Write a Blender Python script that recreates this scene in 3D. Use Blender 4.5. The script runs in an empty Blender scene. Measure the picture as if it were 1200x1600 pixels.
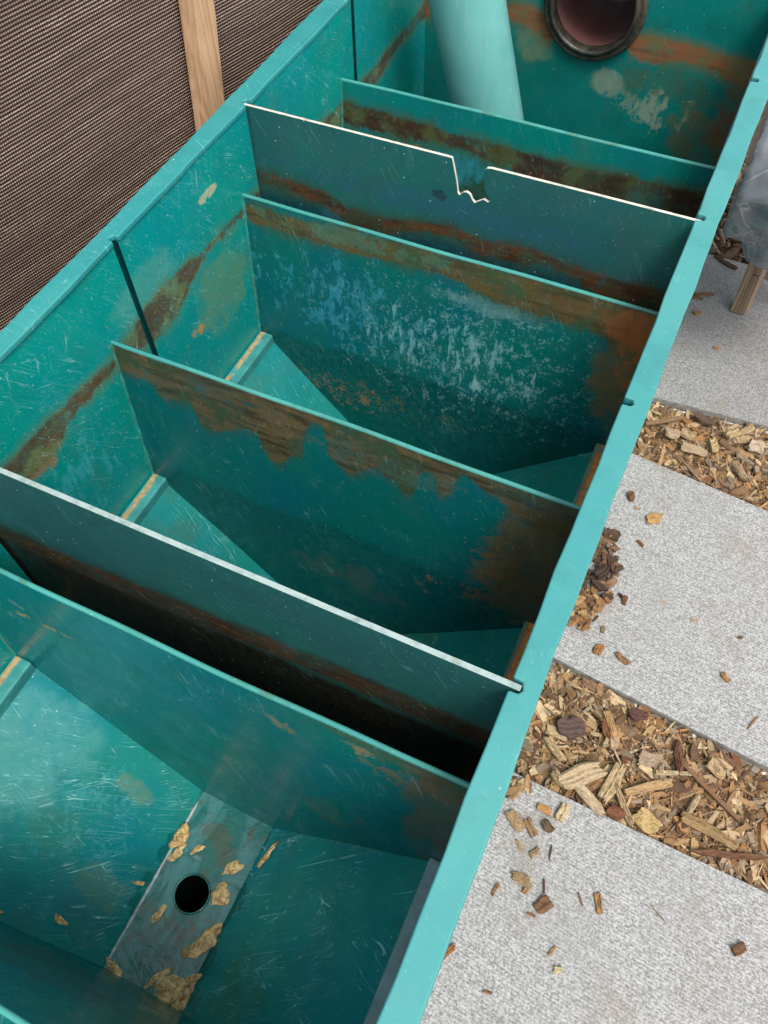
import bpy, math, random
import numpy as np
from mathutils import Vector, Matrix
random.seed(7)
S = 0.9            # one tank width in metres
GZ = -0.80         # ground level below the tank rim, in tank widths
col = bpy.context.scene.collection
scn = bpy.context.scene

# ------------------------------------------------------------------ camera, sky, sun, exposure
def W(p):          # tank coordinates (widths, z = 0 at the rim) -> metres (z = 0 on the ground)
    return Vector((p[0]*S, p[1]*S, (p[2]-GZ)*S))
cam = bpy.data.cameras.new('camera'); co = bpy.data.objects.new('camera', cam); col.objects.link(co)
cam.sensor_fit = 'VERTICAL'; cam.sensor_height = 36.0; cam.lens = 36*1246.5/1600
cam.clip_start = .02; cam.clip_end = 500
yaw, pitch, roll = .4594, .5762, -.0304
co.matrix_world = Matrix.Translation(W((1.0223, -.0663, .990))) @ (Matrix.Rotation(yaw,4,'Z') @ Matrix.Rotation(pitch,4,'X') @ Matrix.Rotation(roll,4,'Z'))
scn.camera = co
world = bpy.data.worlds.new('World'); scn.world = world; world.use_nodes = True
wn = world.node_tree; bg = wn.nodes['Background']
sky = wn.nodes.new('ShaderNodeTexSky'); sky.sky_type = 'NISHITA'; sky.sun_disc = False
SUN_EL, SUN_AZ = math.radians(62), math.radians(-38)    # azimuth measured from +x towards +y
sky.sun_elevation = SUN_EL; sky.sun_rotation = math.radians(90)-SUN_AZ
sky.air_density = 1.0; sky.dust_density = 3.0; sky.ozone_density = 1.0
hs = wn.nodes.new('ShaderNodeHueSaturation'); hs.inputs['Saturation'].default_value = .35
wn.links.new(sky.outputs[0], hs.inputs['Color']); wn.links.new(hs.outputs[0], bg.inputs['Color'])
bg.inputs['Strength'].default_value = .15
sl = bpy.data.lights.new('sun', 'SUN'); sl.energy = 1.3; sl.angle = math.radians(20); sl.color = (1, .965, .91)
so = bpy.data.objects.new('sun', sl); col.objects.link(so)
sd = Vector((math.cos(SUN_EL)*math.cos(SUN_AZ), math.cos(SUN_EL)*math.sin(SUN_AZ), math.sin(SUN_EL)))
so.rotation_euler = (-sd).to_track_quat('-Z', 'Y').to_euler(); so.location = sd*20
scn.view_settings.view_transform = 'Standard'; scn.view_settings.look = 'None'
scn.view_settings.gamma = 1; scn.view_settings.exposure = 0.80

# ------------------------------------------------------------------ node helper
class G:
    def __init__(s, name):
        s.mat = bpy.data.materials.new(name); s.mat.use_nodes = True
        s.nt = s.mat.node_tree; s.b = s.nt.nodes['Principled BSDF']
        s.out = s.nt.nodes['Material Output']; s._p = None
    def n(s, t): return s.nt.nodes.new(t)
    def put(s, sock, v):
        if v is None: return
        if isinstance(v, bpy.types.NodeSocket): s.nt.links.new(v, sock)
        elif isinstance(v, (tuple, list)) and len(v) == 3 and sock.type == 'RGBA': sock.default_value = (*v, 1)
        else: sock.default_value = v
    def m(s, op, a, b=None, c=None, clamp=False):
        k = s.n('ShaderNodeMath'); k.operation = op; k.use_clamp = clamp
        s.put(k.inputs[0], a); s.put(k.inputs[1], b); s.put(k.inputs[2], c); return k.outputs[0]
    def vm(s, op, a, b=None):
        k = s.n('ShaderNodeVectorMath'); k.operation = op; s.put(k.inputs[0], a)
        if b is not None: s.put(k.inputs[1], b)
        return k.outputs[0]
    def pos(s):    # tank coordinates of the shaded point
        if s._p is None:
            g = s.n('ShaderNodeNewGeometry')
            s._p = s.vm('ADD', s.vm('MULTIPLY', g.outputs['Position'], (1/S, 1/S, 1/S)), (0, 0, GZ))
            k = s.n('ShaderNodeSeparateXYZ'); s.put(k.inputs[0], s._p); s.xyz = k.outputs
        return s._p
    def obj(s):
        return s.n('ShaderNodeTexCoord').outputs['Object']
    def map(s, v, scale=(1,1,1), rot=(0,0,0), loc=(0,0,0)):
        k = s.n('ShaderNodeMapping'); s.put(k.inputs[0], v); k.inputs['Location'].default_value = loc
        k.inputs['Rotation'].default_value = rot; k.inputs['Scale'].default_value = scale; return k.outputs[0]
    def noise(s, v, scale=5, detail=4, rough=.55, dist=0, colour=False):
        k = s.n('ShaderNodeTexNoise'); s.put(k.inputs['Vector'], v); k.inputs['Scale'].default_value = scale
        k.inputs['Detail'].default_value = detail; k.inputs['Roughness'].default_value = rough; k.inputs['Distortion'].default_value = dist
        return k.outputs[1 if colour else 0]
    def vor(s, v, scale=50):
        k = s.n('ShaderNodeTexVoronoi'); s.put(k.inputs['Vector'], v); k.inputs['Scale'].default_value = scale
        return k.outputs['Distance'], k.outputs['Color']
    def ss(s, v, lo, hi, a=0., b=1.):
        k = s.n('ShaderNodeMapRange'); k.interpolation_type = 'SMOOTHSTEP'; s.put(k.inputs[0], v)
        s.put(k.inputs[1], lo); s.put(k.inputs[2], hi); s.put(k.inputs[3], a); s.put(k.inputs[4], b); return k.outputs[0]
    def mix(s, f, a, b, mode='MIX'):
        k = s.n('ShaderNodeMix'); k.data_type = 'RGBA'; k.blend_type = mode
        s.put(k.inputs[0], f); s.put(k.inputs[6], a); s.put(k.inputs[7], b); return k.outputs[2]
    def curve(s, v, pts, lo, hi, vlo, vhi):   # piecewise-linear function of v
        k = s.n('ShaderNodeFloatCurve'); c = k.mapping.curves[0]
        P = sorted(((u-lo)/(hi-lo), (z-vlo)/(vhi-vlo)) for u, z in pts)
        P = [(min(max(a,0),1), min(max(b,0),1)) for a, b in P]
        c.points[0].location = P[0]; c.points[1].location = P[-1]
        for p in P[1:-1]: c.points.new(*p)
        for p in c.points: p.handle_type = 'AUTO'
        k.mapping.update()
        s.put(k.inputs['Value'], s.m('MULTIPLY_ADD', v, 1/(hi-lo), -lo/(hi-lo), clamp=True))
        return s.m('MULTIPLY_ADD', k.outputs[0], vhi-vlo, vlo)
    def mul(s, *a):
        r = a[0]
        for x in a[1:]: r = s.m('MULTIPLY', r, x)
        return r
    def bump(s, h, strength=.3, dist=.001, normal=None):
        k = s.n('ShaderNodeBump'); k.inputs['Strength'].default_value = strength; k.inputs['Distance'].default_value = dist
        s.put(k.inputs['Height'], h)
        if normal is not None: s.put(k.inputs['Normal'], normal)
        s.put(s.b.inputs['Normal'], k.outputs[0]); return k.outputs[0]
    def fin(s, colour, rough=.5, spec=None, metal=None):
        s.put(s.b.inputs['Base Color'], colour); s.put(s.b.inputs['Roughness'], rough)
        if spec is not None: s.put(s.b.inputs['Specular IOR Level'], spec)
        if metal is not None: s.put(s.b.inputs['Metallic'], metal)
        return s.mat
    def scratches(s, v, ang_axis, ang, stretch, scale, width=.006, cover=.5, seed=0.):
        # thin contour lines of a stretched noise, broken up by a second noise
        r = [0,0,0]; r[ang_axis] = ang
        sc = [1.,1.,1.]
        long_axis = (ang_axis+1) % 3
        sc = [stretch]*3; sc[long_axis] = 1.; sc[ang_axis] = 0.
        vv = s.map(s.map(v, rot=tuple(r), loc=(seed,seed*1.7,seed*.6)), scale=tuple(sc))
        a = s.noise(vv, scale, 1, .4)
        line = s.ss(s.m('ABSOLUTE', s.m('SUBTRACT', a, .5)), 0., width, 1., 0.)
        brk = s.ss(s.noise(s.map(v, loc=(seed*3,seed,0)), 9, 3, .6), cover, cover+.12)
        return s.mul(line, brk)

DEEP = (.002, .125, .108); TEAL = (.002, .205, .175); BLUE = (.002, .155, .205); PALE = (.20, .50, .46)
RUST = (.30, .098, .022); BROWN = (.060, .030, .012); DARKB = (.022, .013, .008); OLIVE = (.070, .085, .028); TAN = (.30, .19, .08)

def gel(name, axis='X', top=None, bot=None, base=TEAL, alt=BLUE, deep=DEEP, patches=(), scr=.5, rough=.27, stain_strength=1., rng=(0.,1.), pv='z', over=(), solid=.45,
        stain=(BROWN, DARKB), halo=OLIVE, below=None, speck=.6, seed=0., warp=.03, scr_ang=.5, edge=.008, film=.25, scr_axis=None):
    g = G(name); P = g.pos(); x, y, z = g.xyz[0], g.xyz[1], g.xyz[2]
    u = x if axis == 'X' else y
    Ps = g.map(P, loc=(seed, seed*.7, seed*1.3))
    n1 = g.noise(Ps, 3.2, 4, .55); n2 = g.noise(Ps, 11, 5, .6); n3 = g.noise(Ps, 55, 5, .65); n4 = g.noise(g.map(Ps, scale=(1,1,.25)), 26, 4, .6)
    c = g.mix(g.ss(n1, .38, .62), base, alt)
    c = g.mix(g.mul(g.ss(n2, .45, .75), .55), c, deep)
    c = g.mix(g.mul(g.ss(n3, .50, .80), .22), c, deep)
    c = g.mix(g.mul(g.ss(n4, .58, .82), .10), c, PALE)
    rg = g.m('MULTIPLY_ADD', g.ss(n2, .3, .7), .14, rough-.05)
    # thin dirt film
    c = g.mix(g.mul(g.ss(g.noise(Ps, 6.5, 6, .62, .6), .50, .72), film), c, (.075, .11, .055))
    mask = None
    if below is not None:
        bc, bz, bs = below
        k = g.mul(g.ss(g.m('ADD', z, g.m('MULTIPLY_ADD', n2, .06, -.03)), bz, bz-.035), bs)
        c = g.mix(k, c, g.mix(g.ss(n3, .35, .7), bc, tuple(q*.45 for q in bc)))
    def blot(c, rg, pt):
        cx, cz, rx, rz, pc, st = pt[:6]; ns = pt[6] if len(pt) > 6 else 40; th = pt[7] if len(pt) > 7 else .5; vs = pt[8] if len(pt) > 8 else 1.
        du = g.m('MULTIPLY_ADD', u, 1/rx, -cx/rx); dz = g.m('MULTIPLY_ADD', y if pv == 'y' else z, 1/rz, -cz/rz)
        d = g.m('SQRT', g.m('ADD', g.m('POWER', g.m('ABSOLUTE', du), 2.), g.m('POWER', g.m('ABSOLUTE', dz), 2.)))
        d = g.m('MULTIPLY_ADD', n2, .9, g.m('SUBTRACT', d, .45))
        e = g.ss(d, .25, 1.10, 1., 0.)
        nn = g.noise(g.map(Ps, scale=(1,1,vs)), ns, 6, .66, .3)
        if ns >= 30:   # flecks and specks that thin out towards the rim of the patch
            mid = g.noise(g.map(Ps, scale=(1,1,max(vs,.5)), loc=(4,4,4)), ns*.28, 4, .6)
            q = g.m('MULTIPLY_ADD', mid, .55, g.m('MULTIPLY', nn, .75))
            k = g.mul(g.ss(g.m('MULTIPLY_ADD', e, .10, q), th+.33, th+.40), g.ss(e, 0., .25), st)
        else:
            k = g.mul(g.ss(g.m('MULTIPLY_ADD', e, .22, nn), th+.12, th+.34), g.ss(e, 0., .45), g.ss(n3, .30, .60, .55, 1.), st)
        return g.mix(k, c, pc), g.m('MULTIPLY_ADD', k, .3, rg)
    for pt in patches: c, rg = blot(c, rg, pt)
    if top:
        zt = g.curve(u, top, rng[0], rng[1], -1.1, 0.); zb = g.curve(u, bot, rng[0], rng[1], -1.1, 0.)
        w1 = g.m('MULTIPLY_ADD', g.noise(Ps, 8, 6, .66), warp*2, -warp); w2 = g.m('MULTIPLY_ADD', g.noise(g.map(Ps, loc=(5,5,5)), 13, 6, .68), warp*2, -warp)
        zz = g.m('ADD', z, w1); zz2 = g.m('ADD', z, w2)
        hf = g.m('MULTIPLY_ADD', g.noise(g.map(Ps, scale=(1,1,.45)), 48, 6, .72), .050, -.025)
        zz = g.m('MULTIPLY_ADD', hf, .55, zz); zz2 = g.m('ADD', zz2, hf)
        up = g.ss(g.m('SUBTRACT', zz, zt), -edge, edge, 1., 0.); dn = g.ss(g.m('SUBTRACT', zz2, zb), -edge*.8, edge*.8)
        holes = g.ss(g.noise(g.map(Ps, scale=(1,1,1.6), loc=(1,8,2)), 19, 7, .70), .30, .42)
        faint = g.ss(g.noise(g.map(Ps, loc=(7,2,2)), 4.5, 3, .5), .28, .50, solid, 1.)
        mask = g.mul(up, dn, holes, faint)
        hup = g.ss(g.m('SUBTRACT', zz, zt), -.004, .03, 1., 0.); hdn = g.ss(g.m('SUBTRACT', zz2, zb), -.035, .006)
        brk = g.ss(g.noise(Ps, 20, 6, .7), .25, .50)
        c = g.mix(g.mul(hup, hdn, g.ss(g.noise(Ps, 9, 5, .6), .35, .6), .75*stain_strength), c, halo)
        streak = g.noise(g.map(Ps, scale=(.16,.16,1)), 60, 4, .6)
        sc = g.mix(g.ss(streak, .42, .66), stain[0], stain[1])
        sc = g.mix(g.mul(g.ss(n3, .56, .76), .55), g.mix(g.ss(n2, .5, .62), sc, halo), TAN)
        k = g.mul(mask, g.m('MULTIPLY_ADD', brk, .55, .42), stain_strength)
        c = g.mix(k, c, sc); rg = g.m('MULTIPLY_ADD', k, .25, rg)
    for pt in over: c, rg = blot(c, rg, pt)
    if scr > 0:
        ax = scr_axis if scr_axis is not None else (1 if axis == 'X' else 0)
        s1 = g.scratches(P, ax, scr_ang, 14, 5, .007, .46, seed+1); s2 = g.scratches(P, ax, scr_ang+.9, 8, 7, .006, .52, seed+4)
        s3 = g.m('ADD', g.scratches(P, ax, scr_ang-.35, 22, 9, .010, .50, seed+9), g.scratches(P, ax, scr_ang+.3, 18, 13, .008, .52, seed+13))
        k = g.m('MINIMUM', g.m('ADD', g.m('ADD', s1, s2), s3), 1.)
        c = g.mix(g.m('MINIMUM', g.mul(k, scr*.60), 1.), c, (.24, .54, .53))
    if speck > 0:
        d, vc = g.vor(Ps, 62); kk = g.n('ShaderNodeSeparateColor'); g.put(kk.inputs[0], vc)
        dot = g.mul(g.ss(d, .05, .13, 1., 0.), g.ss(kk.outputs[0], .80, .84), speck)
        c = g.mix(dot, c, g.mix(kk.outputs[1], (.55,.68,.62), (.45,.30,.14)))
        d2, vc2 = g.vor(g.map(Ps, loc=(9,3,1)), 150); kk2 = g.n('ShaderNodeSeparateColor'); g.put(kk2.inputs[0], vc2)
        c = g.mix(g.mul(g.ss(d2, .08, .20, 1., 0.), g.ss(kk2.outputs[0], .86, .88), speck*.8), c, (.32,.52,.48))
    g.bump(g.m('ADD', g.mul(n2, .6), g.mul(n3, .25)), .22, .004)
    return g.fin(c, rg, .36)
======
Short task: Copy exactly the lines running from the beginning of the listing through the line that has "scn = bpy.context.scene". Drop the pictures.

Response below:
Write a Blender Python script that recreates this scene in 3D. Use Blender 4.5. The script runs in an empty Blender scene. Measure the picture as if it were 1200x1600 pixels.
import bpy, math, random
import numpy as np
from mathutils import Vector, Matrix
random.seed(7)
S = 0.9            # one tank width in metres
GZ = -0.80         # ground level below the tank rim, in tank widths
col = bpy.context.scene.collection
scn = bpy.context.scene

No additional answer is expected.